#### DATA PROVIDED
---

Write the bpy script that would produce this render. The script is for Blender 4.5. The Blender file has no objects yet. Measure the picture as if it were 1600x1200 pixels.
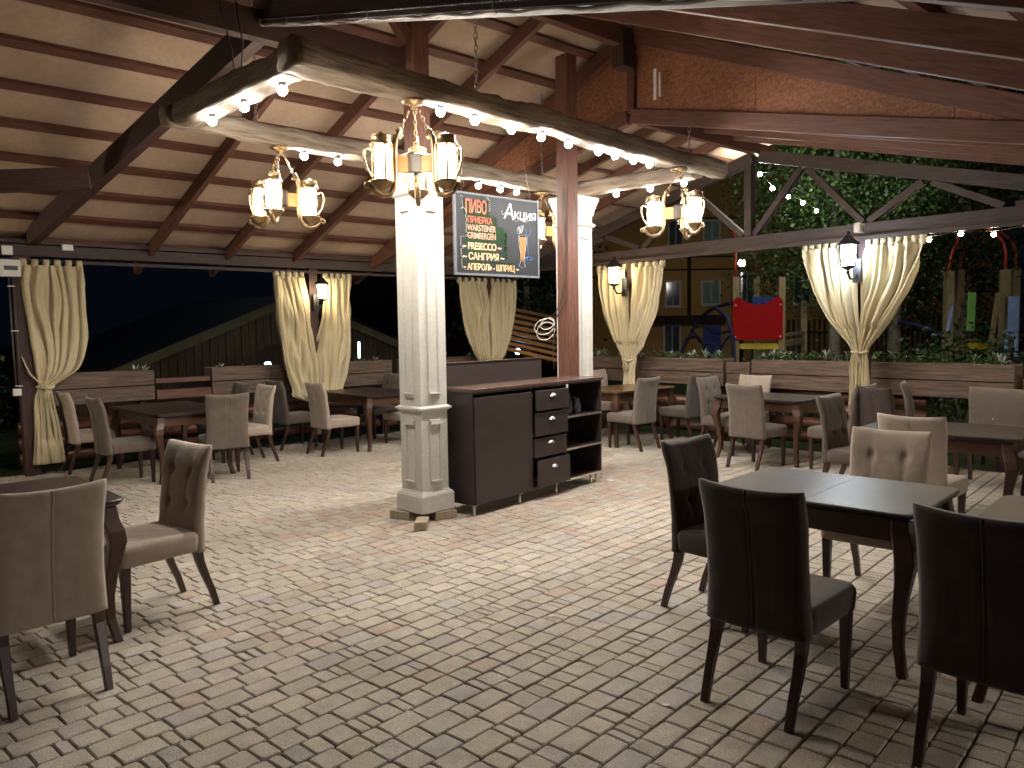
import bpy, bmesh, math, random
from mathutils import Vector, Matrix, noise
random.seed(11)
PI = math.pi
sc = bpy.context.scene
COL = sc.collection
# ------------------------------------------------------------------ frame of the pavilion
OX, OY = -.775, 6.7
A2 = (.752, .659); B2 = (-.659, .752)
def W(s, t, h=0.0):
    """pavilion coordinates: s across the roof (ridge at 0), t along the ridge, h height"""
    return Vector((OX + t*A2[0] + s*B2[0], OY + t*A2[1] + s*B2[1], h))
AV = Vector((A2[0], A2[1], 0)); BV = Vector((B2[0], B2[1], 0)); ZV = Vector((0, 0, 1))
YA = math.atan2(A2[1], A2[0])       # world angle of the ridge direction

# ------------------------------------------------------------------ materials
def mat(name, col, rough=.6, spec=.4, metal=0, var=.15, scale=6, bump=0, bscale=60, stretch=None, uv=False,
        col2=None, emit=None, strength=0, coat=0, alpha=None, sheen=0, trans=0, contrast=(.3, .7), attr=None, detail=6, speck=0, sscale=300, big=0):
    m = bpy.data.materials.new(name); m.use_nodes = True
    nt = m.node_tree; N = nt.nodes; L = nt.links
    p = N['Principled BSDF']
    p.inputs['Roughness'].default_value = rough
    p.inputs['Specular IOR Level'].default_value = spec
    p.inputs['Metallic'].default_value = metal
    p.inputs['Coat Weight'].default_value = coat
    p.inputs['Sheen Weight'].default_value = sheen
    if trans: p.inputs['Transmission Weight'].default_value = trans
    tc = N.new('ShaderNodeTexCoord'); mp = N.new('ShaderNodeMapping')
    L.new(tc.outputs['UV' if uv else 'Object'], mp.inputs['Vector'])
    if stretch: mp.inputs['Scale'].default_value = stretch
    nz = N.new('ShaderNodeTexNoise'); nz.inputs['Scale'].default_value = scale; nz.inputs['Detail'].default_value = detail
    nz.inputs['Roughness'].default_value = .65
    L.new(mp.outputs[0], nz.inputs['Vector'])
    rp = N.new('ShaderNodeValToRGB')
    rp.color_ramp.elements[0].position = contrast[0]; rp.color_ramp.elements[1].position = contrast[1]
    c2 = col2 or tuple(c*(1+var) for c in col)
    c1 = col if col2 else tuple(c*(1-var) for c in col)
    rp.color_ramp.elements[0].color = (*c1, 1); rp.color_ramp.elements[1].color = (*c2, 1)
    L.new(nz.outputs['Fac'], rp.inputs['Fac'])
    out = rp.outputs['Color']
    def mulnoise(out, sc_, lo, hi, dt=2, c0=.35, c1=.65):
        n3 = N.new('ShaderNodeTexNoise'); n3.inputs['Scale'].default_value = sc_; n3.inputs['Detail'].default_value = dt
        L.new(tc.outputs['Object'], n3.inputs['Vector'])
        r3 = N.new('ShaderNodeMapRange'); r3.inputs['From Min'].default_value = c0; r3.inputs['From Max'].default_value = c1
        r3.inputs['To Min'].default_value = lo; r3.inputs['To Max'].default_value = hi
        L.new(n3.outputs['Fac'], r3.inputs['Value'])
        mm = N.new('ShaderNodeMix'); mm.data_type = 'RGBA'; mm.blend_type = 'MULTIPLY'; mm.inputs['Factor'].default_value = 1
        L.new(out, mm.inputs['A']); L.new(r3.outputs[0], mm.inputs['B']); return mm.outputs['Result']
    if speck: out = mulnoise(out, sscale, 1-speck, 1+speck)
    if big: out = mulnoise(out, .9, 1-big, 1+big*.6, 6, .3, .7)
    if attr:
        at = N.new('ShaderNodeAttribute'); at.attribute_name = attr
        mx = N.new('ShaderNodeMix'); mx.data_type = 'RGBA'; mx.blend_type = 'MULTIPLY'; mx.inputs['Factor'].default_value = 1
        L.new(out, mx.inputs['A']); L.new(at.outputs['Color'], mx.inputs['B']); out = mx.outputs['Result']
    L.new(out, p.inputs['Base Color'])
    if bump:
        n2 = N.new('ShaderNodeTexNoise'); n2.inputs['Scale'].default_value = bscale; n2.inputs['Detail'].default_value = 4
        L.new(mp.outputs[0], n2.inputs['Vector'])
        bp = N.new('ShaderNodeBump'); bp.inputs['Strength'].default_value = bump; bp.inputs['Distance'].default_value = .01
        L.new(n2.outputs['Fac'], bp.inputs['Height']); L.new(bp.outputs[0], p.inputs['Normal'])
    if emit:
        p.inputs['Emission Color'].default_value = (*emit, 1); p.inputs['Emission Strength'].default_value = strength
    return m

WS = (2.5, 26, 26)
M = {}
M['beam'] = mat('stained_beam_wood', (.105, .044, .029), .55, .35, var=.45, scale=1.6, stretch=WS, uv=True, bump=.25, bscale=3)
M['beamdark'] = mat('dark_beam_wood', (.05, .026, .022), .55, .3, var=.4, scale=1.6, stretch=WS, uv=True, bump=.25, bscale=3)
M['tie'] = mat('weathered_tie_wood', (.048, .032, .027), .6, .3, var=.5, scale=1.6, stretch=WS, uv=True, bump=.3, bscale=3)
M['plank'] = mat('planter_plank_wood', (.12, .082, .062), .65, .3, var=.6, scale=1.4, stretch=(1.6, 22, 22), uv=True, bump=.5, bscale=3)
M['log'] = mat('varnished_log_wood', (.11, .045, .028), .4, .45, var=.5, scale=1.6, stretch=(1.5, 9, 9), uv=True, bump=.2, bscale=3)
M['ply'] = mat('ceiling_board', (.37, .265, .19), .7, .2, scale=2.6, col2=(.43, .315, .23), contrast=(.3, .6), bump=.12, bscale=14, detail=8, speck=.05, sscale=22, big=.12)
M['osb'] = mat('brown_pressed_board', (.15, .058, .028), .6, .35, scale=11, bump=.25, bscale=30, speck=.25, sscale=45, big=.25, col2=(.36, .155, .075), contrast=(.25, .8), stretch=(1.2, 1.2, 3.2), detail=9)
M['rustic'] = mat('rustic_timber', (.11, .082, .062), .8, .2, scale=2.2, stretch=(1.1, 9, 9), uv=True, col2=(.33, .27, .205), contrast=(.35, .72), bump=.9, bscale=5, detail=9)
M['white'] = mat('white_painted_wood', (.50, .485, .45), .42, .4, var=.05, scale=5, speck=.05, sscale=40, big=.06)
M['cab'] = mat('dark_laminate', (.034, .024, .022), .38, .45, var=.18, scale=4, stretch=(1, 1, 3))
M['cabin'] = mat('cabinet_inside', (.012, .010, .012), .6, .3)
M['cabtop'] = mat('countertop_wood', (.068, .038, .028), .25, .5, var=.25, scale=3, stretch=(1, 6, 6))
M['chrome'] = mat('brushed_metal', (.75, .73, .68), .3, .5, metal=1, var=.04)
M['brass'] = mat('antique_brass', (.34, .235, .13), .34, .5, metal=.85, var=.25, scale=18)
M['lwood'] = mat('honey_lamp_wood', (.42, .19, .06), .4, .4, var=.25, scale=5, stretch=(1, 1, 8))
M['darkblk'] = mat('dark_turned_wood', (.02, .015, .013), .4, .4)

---

#### YOUR TASK
Repeat the data exactly, excluding the pictures.

#### FINISHED EXERCISE
Write the bpy script that would produce this render. The script is for Blender 4.5. The Blender file has no objects yet. Measure the picture as if it were 1600x1200 pixels.
import bpy, bmesh, math, random
from mathutils import Vector, Matrix, noise
random.seed(11)
PI = math.pi
sc = bpy.context.scene
COL = sc.collection
# ------------------------------------------------------------------ frame of the pavilion
OX, OY = -.775, 6.7
A2 = (.752, .659); B2 = (-.659, .752)
def W(s, t, h=0.0):
    """pavilion coordinates: s across the roof (ridge at 0), t along the ridge, h height"""
    return Vector((OX + t*A2[0] + s*B2[0], OY + t*A2[1] + s*B2[1], h))
AV = Vector((A2[0], A2[1], 0)); BV = Vector((B2[0], B2[1], 0)); ZV = Vector((0, 0, 1))
YA = math.atan2(A2[1], A2[0])       # world angle of the ridge direction

# ------------------------------------------------------------------ materials
def mat(name, col, rough=.6, spec=.4, metal=0, var=.15, scale=6, bump=0, bscale=60, stretch=None, uv=False,
        col2=None, emit=None, strength=0, coat=0, alpha=None, sheen=0, trans=0, contrast=(.3, .7), attr=None, detail=6, speck=0, sscale=300, big=0):
    m = bpy.data.materials.new(name); m.use_nodes = True
    nt = m.node_tree; N = nt.nodes; L = nt.links
    p = N['Principled BSDF']
    p.inputs['Roughness'].default_value = rough
    p.inputs['Specular IOR Level'].default_value = spec
    p.inputs['Metallic'].default_value = metal
    p.inputs['Coat Weight'].default_value = coat
    p.inputs['Sheen Weight'].default_value = sheen
    if trans: p.inputs['Transmission Weight'].default_value = trans
    tc = N.new('ShaderNodeTexCoord'); mp = N.new('ShaderNodeMapping')
    L.new(tc.outputs['UV' if uv else 'Object'], mp.inputs['Vector'])
    if stretch: mp.inputs['Scale'].default_value = stretch
    nz = N.new('ShaderNodeTexNoise'); nz.inputs['Scale'].default_value = scale; nz.inputs['Detail'].default_value = detail
    nz.inputs['Roughness'].default_value = .65
    L.new(mp.outputs[0], nz.inputs['Vector'])
    rp = N.new('ShaderNodeValToRGB')
    rp.color_ramp.elements[0].position = contrast[0]; rp.color_ramp.elements[1].position = contrast[1]
    c2 = col2 or tuple(c*(1+var) for c in col)
    c1 = col if col2 else tuple(c*(1-var) for c in col)
    rp.color_ramp.elements[0].color = (*c1, 1); rp.color_ramp.elements[1].color = (*c2, 1)
    L.new(nz.outputs['Fac'], rp.inputs['Fac'])
    out = rp.outputs['Color']
    def mulnoise(out, sc_, lo, hi, dt=2, c0=.35, c1=.65):
        n3 = N.new('ShaderNodeTexNoise'); n3.inputs['Scale'].default_value = sc_; n3.inputs['Detail'].default_value = dt
        L.new(tc.outputs['Object'], n3.inputs['Vector'])
        r3 = N.new('ShaderNodeMapRange'); r3.inputs['From Min'].default_value = c0; r3.inputs['From Max'].default_value = c1
        r3.inputs['To Min'].default_value = lo; r3.inputs['To Max'].default_value = hi
        L.new(n3.outputs['Fac'], r3.inputs['Value'])
        mm = N.new('ShaderNodeMix'); mm.data_type = 'RGBA'; mm.blend_type = 'MULTIPLY'; mm.inputs['Factor'].default_value = 1
        L.new(out, mm.inputs['A']); L.new(r3.outputs[0], mm.inputs['B']); return mm.outputs['Result']
    if speck: out = mulnoise(out, sscale, 1-speck, 1+speck)
    if big: out = mulnoise(out, .9, 1-big, 1+big*.6, 6, .3, .7)
    if attr:
        at = N.new('ShaderNodeAttribute'); at.attribute_name = attr
        mx = N.new('ShaderNodeMix'); mx.data_type = 'RGBA'; mx.blend_type = 'MULTIPLY'; mx.inputs['Factor'].default_value = 1
        L.new(out, mx.inputs['A']); L.new(at.outputs['Color'], mx.inputs['B']); out = mx.outputs['Result']
    L.new(out, p.inputs['Base Color'])
    if bump:
        n2 = N.new('ShaderNodeTexNoise'); n2.inputs['Scale'].default_value = bscale; n2.inputs['Detail'].default_value = 4
        L.new(mp.outputs[0], n2.inputs['Vector'])
        bp = N.new('ShaderNodeBump'); bp.inputs['Strength'].default_value = bump; bp.inputs['Distance'].default_value = .01
        L.new(n2.outputs['Fac'], bp.inputs['Height']); L.new(bp.outputs[0], p.inputs['Normal'])
    if emit:
        p.inputs['Emission Color'].default_value = (*emit, 1); p.inputs['Emission Strength'].default_value = strength
    return m

WS = (2.5, 26, 26)
M = {}
M['beam'] = mat('stained_beam_wood', (.105, .044, .029), .55, .35, var=.45, scale=1.6, stretch=WS, uv=True, bump=.25, bscale=3)
M['beamdark'] = mat('dark_beam_wood', (.05, .026, .022), .55, .3, var=.4, scale=1.6, stretch=WS, uv=True, bump=.25, bscale=3)
M['tie'] = mat('weathered_tie_wood', (.048, .032, .027), .6, .3, var=.5, scale=1.6, stretch=WS, uv=True, bump=.3, bscale=3)
M['plank'] = mat('planter_plank_wood', (.12, .082, .062), .65, .3, var=.6, scale=1.4, stretch=(1.6, 22, 22), uv=True, bump=.5, bscale=3)
M['log'] = mat('varnished_log_wood', (.11, .045, .028), .4, .45, var=.5, scale=1.6, stretch=(1.5, 9, 9), uv=True, bump=.2, bscale=3)
M['ply'] = mat('ceiling_board', (.37, .265, .19), .7, .2, scale=2.6, col2=(.43, .315, .23), contrast=(.3, .6), bump=.12, bscale=14, detail=8, speck=.05, sscale=22, big=.12)
M['osb'] = mat('brown_pressed_board', (.15, .058, .028), .6, .35, scale=11, bump=.25, bscale=30, speck=.25, sscale=45, big=.25, col2=(.36, .155, .075), contrast=(.25, .8), stretch=(1.2, 1.2, 3.2), detail=9)
M['rustic'] = mat('rustic_timber', (.11, .082, .062), .8, .2, scale=2.2, stretch=(1.1, 9, 9), uv=True, col2=(.33, .27, .205), contrast=(.35, .72), bump=.9, bscale=5, detail=9)
M['white'] = mat('white_painted_wood', (.50, .485, .45), .42, .4, var=.05, scale=5, speck=.05, sscale=40, big=.06)
M['cab'] = mat('dark_laminate', (.034, .024, .022), .38, .45, var=.18, scale=4, stretch=(1, 1, 3))
M['cabin'] = mat('cabinet_inside', (.012, .010, .012), .6, .3)
M['cabtop'] = mat('countertop_wood', (.068, .038, .028), .25, .5, var=.25, scale=3, stretch=(1, 6, 6))
M['chrome'] = mat('brushed_metal', (.75, .73, .68), .3, .5, metal=1, var=.04)
M['brass'] = mat('antique_brass', (.34, .235, .13), .34, .5, metal=.85, var=.25, scale=18)
M['lwood'] = mat('honey_lamp_wood', (.42, .19, .06), .4, .4, var=.25, scale=5, stretch=(1, 1, 8))
M['darkblk'] = mat('dark_turned_wood', (.02, .015, .013), .4, .4)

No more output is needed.